__Your objective__: Output the full material exactly as it appears here.

__Provided material__:
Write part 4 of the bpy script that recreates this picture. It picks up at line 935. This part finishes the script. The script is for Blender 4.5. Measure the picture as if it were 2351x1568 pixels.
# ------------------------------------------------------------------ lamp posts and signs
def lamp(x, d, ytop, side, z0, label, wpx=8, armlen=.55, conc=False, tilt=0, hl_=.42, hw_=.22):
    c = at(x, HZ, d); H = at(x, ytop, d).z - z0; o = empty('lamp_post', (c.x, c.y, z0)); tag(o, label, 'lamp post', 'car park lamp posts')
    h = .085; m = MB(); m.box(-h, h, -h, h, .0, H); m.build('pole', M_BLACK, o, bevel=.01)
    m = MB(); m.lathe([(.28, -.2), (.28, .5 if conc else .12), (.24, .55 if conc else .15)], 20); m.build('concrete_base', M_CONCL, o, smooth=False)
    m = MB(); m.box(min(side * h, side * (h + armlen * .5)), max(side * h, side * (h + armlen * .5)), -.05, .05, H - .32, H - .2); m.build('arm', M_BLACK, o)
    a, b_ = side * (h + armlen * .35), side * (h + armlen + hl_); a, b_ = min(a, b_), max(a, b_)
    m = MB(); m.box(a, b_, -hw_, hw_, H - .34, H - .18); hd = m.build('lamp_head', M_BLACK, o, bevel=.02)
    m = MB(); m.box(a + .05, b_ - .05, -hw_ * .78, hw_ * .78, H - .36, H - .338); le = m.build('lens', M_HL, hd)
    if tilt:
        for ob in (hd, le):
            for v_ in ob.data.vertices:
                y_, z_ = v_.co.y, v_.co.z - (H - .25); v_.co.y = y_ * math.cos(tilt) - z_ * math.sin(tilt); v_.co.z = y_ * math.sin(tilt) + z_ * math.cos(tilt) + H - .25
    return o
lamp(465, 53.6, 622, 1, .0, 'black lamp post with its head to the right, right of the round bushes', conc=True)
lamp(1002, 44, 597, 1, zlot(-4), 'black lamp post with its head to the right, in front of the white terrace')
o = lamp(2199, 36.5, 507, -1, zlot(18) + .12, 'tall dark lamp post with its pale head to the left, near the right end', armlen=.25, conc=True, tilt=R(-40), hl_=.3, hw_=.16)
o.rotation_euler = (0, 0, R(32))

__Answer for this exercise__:
Write part 4 of the bpy script that recreates this picture. It picks up at line 935. This part finishes the script. The script is for Blender 4.5. Measure the picture as if it were 2351x1568 pixels.
# ------------------------------------------------------------------ lamp posts and signs
def lamp(x, d, ytop, side, z0, label, wpx=8, armlen=.55, conc=False, tilt=0, hl_=.42, hw_=.22):
    c = at(x, HZ, d); H = at(x, ytop, d).z - z0; o = empty('lamp_post', (c.x, c.y, z0)); tag(o, label, 'lamp post', 'car park lamp posts')
    h = .085; m = MB(); m.box(-h, h, -h, h, .0, H); m.build('pole', M_BLACK, o, bevel=.01)
    m = MB(); m.lathe([(.28, -.2), (.28, .5 if conc else .12), (.24, .55 if conc else .15)], 20); m.build('concrete_base', M_CONCL, o, smooth=False)
    m = MB(); m.box(min(side * h, side * (h + armlen * .5)), max(side * h, side * (h + armlen * .5)), -.05, .05, H - .32, H - .2); m.build('arm', M_BLACK, o)
    a, b_ = side * (h + armlen * .35), side * (h + armlen + hl_); a, b_ = min(a, b_), max(a, b_)
    m = MB(); m.box(a, b_, -hw_, hw_, H - .34, H - .18); hd = m.build('lamp_head', M_BLACK, o, bevel=.02)
    m = MB(); m.box(a + .05, b_ - .05, -hw_ * .78, hw_ * .78, H - .36, H - .338); le = m.build('lens', M_HL, hd)
    if tilt:
        for ob in (hd, le):
            for v_ in ob.data.vertices:
                y_, z_ = v_.co.y, v_.co.z - (H - .25); v_.co.y = y_ * math.cos(tilt) - z_ * math.sin(tilt); v_.co.z = y_ * math.sin(tilt) + z_ * math.cos(tilt) + H - .25
    return o
lamp(465, 53.6, 622, 1, .0, 'black lamp post with its head to the right, right of the round bushes', conc=True)
lamp(1002, 44, 597, 1, zlot(-4), 'black lamp post with its head to the right, in front of the white terrace')
o = lamp(2199, 36.5, 507, -1, zlot(18) + .12, 'tall dark lamp post with its pale head to the left, near the right end', armlen=.25, conc=True, tilt=R(-40), hl_=.3, hw_=.16)
o.rotation_euler = (0, 0, R(32))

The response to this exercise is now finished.